Decir que nuestro sistema migratorio está deteriorado ya suena a frase trillada. Y aunque confío en las buenas intenciones de quienes quieren abordar esta realidad, sostengo que un sistema justo no puede comenzar con deportaciones masivas que no tengan en cuenta las circunstancias personales de cada caso, como los vínculos familiares. Tampoco puede basarse en el desmantelamiento de programas que han demostrado ser eficaces para asistir a los más vulnerables, con consecuencias previsibles como el hambre, la pobreza extrema o la muerte de quienes no tienen voz.

Además, si bien es legítimo detener a quienes cometen delitos, criminalizar a las personas solo por su situación migratoria va en contra de nuestras obligaciones morales y traiciona la historia más noble de nuestra nación.
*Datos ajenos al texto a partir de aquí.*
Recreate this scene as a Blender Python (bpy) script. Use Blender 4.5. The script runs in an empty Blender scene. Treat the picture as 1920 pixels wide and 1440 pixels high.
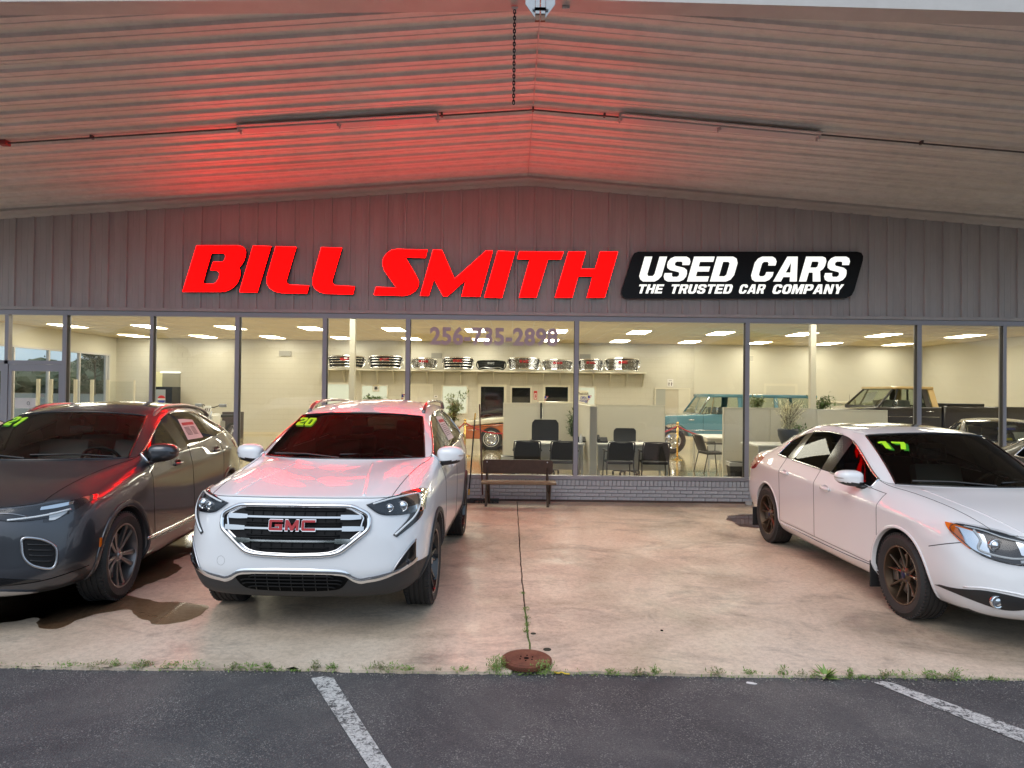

Una política migratoria verdaderamente humana debe partir del reconocimiento de la dignidad del inmigrante. Un sistema justo, eficaz y fiel al espíritu estadounidense debe ofrecer un camino ordenado y accesible hacia la regularización de quienes llevan años contribuyendo a nuestras comunidades. Debe proteger y mantener unidas a las familias. Y debe encontrar el equilibrio entre el respeto por la soberanía nacional y la obligación moral de acoger al extranjero que vive entre nosotros.

Solo así podremos decir que hemos mirado el rostro del otro y hemos sabido responder con justicia.

Las respuestas recientes a quienes buscan refugio en nuestras fronteras, y a la presencia de inmigrantes indocumentados que llevan décadas viviendo aquí, no están a la altura del ideal grabado en la Estatua de la Libertad, que sigue en pie en el puerto de Nueva York, testigo de tantas generaciones de inmigrantes: “Dadme a vuestros cansados, a vuestros pobres, a las masas apiñadas que anhelan respirar en libertad”.

¿Quiénes somos como país si no somos capaces de reconocer y responder con justicia a los mismos anhelos que alguna vez definieron a los inmigrantes de generaciones pasadas? Cuesta imaginar una respuesta que no nos interpele.